I think I’ll re-watch at some point with the subtitles on.

Absolutely necessary to get the full effect.

I was wondering how anyone can follow how great it is in person. The subtitles were essential for my enjoyment. So great.

I haven’t seen the Disney+ version yet (I will, of course), but I know the music well and saw it live when it came here on tour. I wasn’t instantly in love with it on first listen. I think there was just SO MUCH to it that I was a little overwhelmed and, while it certainly isn’t hardcore hip-hop, it’s genre-bending enough that the style is sort of one more thing to take in. But I liked it enough to listen again. And again.

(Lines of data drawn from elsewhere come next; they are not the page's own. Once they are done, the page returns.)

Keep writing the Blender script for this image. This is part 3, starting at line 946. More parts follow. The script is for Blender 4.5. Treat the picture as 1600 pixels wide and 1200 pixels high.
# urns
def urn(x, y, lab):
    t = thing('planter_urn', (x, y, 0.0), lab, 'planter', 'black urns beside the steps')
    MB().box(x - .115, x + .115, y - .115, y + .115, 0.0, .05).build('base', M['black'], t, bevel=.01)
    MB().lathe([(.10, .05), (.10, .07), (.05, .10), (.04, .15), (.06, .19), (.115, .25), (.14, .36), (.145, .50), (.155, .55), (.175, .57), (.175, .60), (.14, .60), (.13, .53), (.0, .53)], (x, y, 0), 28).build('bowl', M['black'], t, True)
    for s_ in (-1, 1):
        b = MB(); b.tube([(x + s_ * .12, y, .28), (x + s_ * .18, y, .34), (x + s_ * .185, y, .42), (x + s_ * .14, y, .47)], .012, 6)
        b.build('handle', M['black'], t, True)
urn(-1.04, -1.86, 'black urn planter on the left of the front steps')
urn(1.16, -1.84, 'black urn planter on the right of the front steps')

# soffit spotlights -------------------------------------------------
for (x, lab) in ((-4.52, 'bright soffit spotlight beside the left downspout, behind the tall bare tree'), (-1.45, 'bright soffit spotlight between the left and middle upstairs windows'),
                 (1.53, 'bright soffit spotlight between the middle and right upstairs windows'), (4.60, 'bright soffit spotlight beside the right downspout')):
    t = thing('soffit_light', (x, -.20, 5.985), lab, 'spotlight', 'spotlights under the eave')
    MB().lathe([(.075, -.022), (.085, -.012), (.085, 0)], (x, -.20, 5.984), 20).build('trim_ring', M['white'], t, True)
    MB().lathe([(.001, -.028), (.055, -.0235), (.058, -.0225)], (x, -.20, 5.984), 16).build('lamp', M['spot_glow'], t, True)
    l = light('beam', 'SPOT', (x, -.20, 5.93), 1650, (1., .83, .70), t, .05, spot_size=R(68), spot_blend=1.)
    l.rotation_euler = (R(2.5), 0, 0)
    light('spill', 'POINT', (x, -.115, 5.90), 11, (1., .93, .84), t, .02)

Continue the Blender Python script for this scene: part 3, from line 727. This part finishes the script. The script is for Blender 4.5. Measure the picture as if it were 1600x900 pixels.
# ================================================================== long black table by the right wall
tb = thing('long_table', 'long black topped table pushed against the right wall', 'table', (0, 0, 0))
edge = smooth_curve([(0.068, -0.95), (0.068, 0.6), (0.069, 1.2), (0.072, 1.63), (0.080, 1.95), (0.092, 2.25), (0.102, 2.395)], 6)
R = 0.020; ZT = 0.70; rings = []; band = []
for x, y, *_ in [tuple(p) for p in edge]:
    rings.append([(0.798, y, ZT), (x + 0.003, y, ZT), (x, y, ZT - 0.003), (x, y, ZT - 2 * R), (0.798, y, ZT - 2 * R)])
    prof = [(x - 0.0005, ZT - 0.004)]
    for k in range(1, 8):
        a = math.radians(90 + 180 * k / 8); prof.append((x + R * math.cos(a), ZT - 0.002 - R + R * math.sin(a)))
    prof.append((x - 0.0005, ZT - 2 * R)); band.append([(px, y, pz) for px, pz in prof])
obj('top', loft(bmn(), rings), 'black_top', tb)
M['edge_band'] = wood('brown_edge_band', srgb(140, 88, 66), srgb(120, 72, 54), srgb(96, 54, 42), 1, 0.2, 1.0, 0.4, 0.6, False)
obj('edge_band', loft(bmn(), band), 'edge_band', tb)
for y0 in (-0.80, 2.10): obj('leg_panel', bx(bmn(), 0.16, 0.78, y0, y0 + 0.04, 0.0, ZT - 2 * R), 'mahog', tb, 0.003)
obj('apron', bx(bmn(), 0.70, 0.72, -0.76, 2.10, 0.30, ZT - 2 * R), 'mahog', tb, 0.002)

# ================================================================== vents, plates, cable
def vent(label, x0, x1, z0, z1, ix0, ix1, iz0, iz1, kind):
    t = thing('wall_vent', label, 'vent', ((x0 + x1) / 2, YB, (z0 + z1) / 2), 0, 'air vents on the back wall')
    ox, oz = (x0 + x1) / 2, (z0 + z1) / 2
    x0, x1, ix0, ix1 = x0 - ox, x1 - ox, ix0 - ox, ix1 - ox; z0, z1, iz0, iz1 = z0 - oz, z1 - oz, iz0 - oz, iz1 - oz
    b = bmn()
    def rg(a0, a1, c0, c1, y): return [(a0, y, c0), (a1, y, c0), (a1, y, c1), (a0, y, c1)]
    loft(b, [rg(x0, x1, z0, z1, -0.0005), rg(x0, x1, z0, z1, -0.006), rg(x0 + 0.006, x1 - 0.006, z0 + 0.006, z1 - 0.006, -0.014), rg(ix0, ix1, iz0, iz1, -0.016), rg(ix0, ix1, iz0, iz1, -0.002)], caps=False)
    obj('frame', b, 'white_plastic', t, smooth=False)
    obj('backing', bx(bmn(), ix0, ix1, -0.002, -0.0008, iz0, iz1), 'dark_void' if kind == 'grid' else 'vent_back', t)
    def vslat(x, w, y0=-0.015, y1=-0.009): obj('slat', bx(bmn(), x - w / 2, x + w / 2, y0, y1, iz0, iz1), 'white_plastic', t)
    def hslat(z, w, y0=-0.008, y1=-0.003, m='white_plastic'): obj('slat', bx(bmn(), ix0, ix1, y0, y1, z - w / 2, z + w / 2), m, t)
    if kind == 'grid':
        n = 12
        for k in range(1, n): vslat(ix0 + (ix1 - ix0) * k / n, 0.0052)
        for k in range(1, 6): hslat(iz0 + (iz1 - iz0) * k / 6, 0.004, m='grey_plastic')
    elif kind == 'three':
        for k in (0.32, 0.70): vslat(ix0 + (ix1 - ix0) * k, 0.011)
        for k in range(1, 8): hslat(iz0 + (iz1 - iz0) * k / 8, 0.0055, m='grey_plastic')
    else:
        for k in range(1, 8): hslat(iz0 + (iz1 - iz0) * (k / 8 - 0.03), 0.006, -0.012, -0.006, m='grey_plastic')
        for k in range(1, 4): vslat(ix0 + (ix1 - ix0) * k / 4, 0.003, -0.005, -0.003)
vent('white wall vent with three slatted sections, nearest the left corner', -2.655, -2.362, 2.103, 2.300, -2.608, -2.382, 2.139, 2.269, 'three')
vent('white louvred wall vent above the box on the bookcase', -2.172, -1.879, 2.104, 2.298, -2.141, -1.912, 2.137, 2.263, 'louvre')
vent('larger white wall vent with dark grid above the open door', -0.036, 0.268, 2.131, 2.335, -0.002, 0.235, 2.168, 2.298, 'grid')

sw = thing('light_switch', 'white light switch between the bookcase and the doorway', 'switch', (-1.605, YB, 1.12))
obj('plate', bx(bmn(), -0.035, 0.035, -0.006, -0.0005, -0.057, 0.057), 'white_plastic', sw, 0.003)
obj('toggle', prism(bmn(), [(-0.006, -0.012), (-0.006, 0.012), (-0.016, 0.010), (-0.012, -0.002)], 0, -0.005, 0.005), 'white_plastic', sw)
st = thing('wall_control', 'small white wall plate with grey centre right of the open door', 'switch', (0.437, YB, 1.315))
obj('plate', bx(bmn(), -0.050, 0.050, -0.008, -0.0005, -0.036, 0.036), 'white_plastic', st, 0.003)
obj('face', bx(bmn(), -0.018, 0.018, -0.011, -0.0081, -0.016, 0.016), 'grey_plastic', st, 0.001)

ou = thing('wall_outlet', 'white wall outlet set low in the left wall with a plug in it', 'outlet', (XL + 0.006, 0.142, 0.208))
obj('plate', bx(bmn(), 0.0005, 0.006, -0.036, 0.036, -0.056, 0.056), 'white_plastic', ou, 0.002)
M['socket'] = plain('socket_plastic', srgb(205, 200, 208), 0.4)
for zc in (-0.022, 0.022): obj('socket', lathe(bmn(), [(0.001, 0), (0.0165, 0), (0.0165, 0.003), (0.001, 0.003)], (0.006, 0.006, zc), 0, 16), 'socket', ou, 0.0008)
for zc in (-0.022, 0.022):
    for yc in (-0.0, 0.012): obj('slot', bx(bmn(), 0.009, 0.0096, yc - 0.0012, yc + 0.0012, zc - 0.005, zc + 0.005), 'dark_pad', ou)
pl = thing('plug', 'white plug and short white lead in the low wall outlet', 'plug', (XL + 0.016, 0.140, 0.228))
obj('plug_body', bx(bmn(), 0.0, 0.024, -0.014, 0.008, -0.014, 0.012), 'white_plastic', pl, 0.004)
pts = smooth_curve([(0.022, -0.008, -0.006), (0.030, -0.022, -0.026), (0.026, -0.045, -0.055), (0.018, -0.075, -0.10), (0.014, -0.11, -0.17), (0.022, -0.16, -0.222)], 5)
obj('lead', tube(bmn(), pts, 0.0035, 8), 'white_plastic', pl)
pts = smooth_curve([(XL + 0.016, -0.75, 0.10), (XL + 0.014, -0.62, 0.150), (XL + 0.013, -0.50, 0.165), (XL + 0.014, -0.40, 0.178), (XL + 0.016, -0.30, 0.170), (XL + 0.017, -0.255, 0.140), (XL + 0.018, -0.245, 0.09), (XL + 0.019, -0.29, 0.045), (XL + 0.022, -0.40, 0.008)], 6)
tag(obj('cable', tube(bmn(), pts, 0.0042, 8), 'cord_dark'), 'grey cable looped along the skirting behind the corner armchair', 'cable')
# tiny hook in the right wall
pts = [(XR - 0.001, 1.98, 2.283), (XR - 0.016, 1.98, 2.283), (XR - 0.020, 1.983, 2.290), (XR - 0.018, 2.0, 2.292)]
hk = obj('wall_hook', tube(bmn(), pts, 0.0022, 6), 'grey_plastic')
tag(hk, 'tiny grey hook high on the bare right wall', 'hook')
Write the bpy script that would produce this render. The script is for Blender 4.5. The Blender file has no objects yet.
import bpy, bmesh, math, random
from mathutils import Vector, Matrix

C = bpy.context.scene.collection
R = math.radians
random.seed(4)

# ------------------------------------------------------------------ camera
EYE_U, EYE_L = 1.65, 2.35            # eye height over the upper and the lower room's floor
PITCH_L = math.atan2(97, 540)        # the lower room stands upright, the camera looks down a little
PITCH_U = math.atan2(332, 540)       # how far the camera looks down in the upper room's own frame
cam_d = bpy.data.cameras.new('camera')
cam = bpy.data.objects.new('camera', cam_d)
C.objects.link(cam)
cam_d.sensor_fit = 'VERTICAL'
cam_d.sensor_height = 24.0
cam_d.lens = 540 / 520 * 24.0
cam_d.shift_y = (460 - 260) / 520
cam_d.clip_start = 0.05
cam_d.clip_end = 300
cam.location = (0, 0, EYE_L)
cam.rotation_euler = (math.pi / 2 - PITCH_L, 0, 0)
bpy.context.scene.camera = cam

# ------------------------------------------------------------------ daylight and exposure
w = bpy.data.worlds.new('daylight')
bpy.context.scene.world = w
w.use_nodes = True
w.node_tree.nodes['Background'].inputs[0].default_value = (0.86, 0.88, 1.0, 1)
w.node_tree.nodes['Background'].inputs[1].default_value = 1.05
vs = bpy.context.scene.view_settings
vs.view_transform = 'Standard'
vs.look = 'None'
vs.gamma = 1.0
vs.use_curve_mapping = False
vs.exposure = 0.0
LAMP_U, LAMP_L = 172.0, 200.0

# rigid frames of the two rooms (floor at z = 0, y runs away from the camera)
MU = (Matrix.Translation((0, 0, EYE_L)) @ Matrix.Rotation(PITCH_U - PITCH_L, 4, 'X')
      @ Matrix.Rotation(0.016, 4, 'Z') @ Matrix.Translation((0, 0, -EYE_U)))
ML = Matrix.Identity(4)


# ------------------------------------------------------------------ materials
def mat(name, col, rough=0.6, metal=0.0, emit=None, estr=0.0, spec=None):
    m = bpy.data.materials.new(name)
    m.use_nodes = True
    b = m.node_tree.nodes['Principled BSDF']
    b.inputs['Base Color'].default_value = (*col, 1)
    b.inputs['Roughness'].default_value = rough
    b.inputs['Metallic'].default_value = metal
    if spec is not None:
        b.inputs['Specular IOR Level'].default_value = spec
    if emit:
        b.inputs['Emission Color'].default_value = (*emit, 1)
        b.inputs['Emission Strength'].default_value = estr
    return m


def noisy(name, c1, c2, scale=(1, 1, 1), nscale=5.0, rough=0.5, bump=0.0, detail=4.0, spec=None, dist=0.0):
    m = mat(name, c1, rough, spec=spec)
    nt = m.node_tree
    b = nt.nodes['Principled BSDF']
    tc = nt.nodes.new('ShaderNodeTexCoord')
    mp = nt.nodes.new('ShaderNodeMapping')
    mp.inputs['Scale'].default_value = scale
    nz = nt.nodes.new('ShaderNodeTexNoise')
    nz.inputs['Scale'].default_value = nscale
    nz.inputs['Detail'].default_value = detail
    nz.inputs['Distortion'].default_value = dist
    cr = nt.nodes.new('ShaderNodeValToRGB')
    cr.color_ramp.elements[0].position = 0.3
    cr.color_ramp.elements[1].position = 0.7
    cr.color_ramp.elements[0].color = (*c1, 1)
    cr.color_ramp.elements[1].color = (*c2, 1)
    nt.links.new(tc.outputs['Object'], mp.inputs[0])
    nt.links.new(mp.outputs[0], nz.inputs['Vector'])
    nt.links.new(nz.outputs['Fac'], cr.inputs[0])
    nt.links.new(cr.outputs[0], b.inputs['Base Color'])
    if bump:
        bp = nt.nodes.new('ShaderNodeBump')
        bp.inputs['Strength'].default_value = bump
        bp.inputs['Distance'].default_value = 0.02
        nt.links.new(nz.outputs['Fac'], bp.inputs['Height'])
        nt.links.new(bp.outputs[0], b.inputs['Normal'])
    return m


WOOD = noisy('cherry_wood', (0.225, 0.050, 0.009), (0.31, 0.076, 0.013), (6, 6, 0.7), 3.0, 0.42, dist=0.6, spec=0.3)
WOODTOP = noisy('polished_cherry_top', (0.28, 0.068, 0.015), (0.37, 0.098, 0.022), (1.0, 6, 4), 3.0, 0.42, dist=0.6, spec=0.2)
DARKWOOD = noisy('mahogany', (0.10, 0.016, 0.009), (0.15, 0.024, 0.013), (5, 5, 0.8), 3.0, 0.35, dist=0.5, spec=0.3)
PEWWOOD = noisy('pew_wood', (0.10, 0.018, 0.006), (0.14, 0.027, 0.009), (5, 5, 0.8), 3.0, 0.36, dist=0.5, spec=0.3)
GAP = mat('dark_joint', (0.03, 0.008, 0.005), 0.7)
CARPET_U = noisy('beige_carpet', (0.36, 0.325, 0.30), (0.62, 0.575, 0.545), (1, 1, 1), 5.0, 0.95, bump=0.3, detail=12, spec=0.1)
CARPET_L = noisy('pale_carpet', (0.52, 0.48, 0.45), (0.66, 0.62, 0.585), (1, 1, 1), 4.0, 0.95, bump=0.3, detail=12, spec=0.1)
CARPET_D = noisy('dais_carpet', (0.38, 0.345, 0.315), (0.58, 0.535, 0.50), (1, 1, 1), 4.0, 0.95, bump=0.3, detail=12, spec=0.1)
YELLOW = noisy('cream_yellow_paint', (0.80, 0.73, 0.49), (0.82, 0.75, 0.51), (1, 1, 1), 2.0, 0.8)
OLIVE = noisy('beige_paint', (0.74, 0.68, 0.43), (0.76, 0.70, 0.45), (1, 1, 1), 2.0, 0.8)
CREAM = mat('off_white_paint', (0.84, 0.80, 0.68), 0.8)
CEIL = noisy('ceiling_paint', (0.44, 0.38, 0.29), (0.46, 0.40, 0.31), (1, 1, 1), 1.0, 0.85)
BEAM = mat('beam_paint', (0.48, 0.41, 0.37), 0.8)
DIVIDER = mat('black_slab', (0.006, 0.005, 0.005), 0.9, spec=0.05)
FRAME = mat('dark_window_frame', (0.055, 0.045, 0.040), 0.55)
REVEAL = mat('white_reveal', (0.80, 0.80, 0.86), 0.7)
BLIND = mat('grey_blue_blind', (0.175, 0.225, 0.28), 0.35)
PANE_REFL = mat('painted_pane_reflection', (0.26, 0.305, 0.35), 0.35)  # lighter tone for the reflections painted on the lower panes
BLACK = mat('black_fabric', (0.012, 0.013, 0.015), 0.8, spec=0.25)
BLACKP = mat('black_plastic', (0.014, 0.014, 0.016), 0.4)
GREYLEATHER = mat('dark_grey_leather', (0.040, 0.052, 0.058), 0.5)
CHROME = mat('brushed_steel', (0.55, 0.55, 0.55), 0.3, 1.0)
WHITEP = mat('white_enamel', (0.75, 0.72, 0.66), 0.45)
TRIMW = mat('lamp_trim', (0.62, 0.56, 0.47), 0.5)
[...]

One thing I enjoyed was looking at it on Genius, which I discovered just because I was looking for the lyrics for some reason. It’s got the lyrics all annotated, so you can see what’s historically accurate, what’s embellished, what parts are more-or-less direct quotes, and all kinds of stuff.

Also, I think filmed-on-stage musicals are a good thing and a good trend. It makes them accessible to more people while still preserving most of what makes them what they are. Movie adaptations can be sort of (or very) destructive to the source material. And it’s really sad seeing a good musical turned into a bad movie. I love that my friends and mom and everyone can see Hamilton and it’s the same Hamilton I saw and know and love, not a knockoff version.

Actually, I think I’ll go watch it now.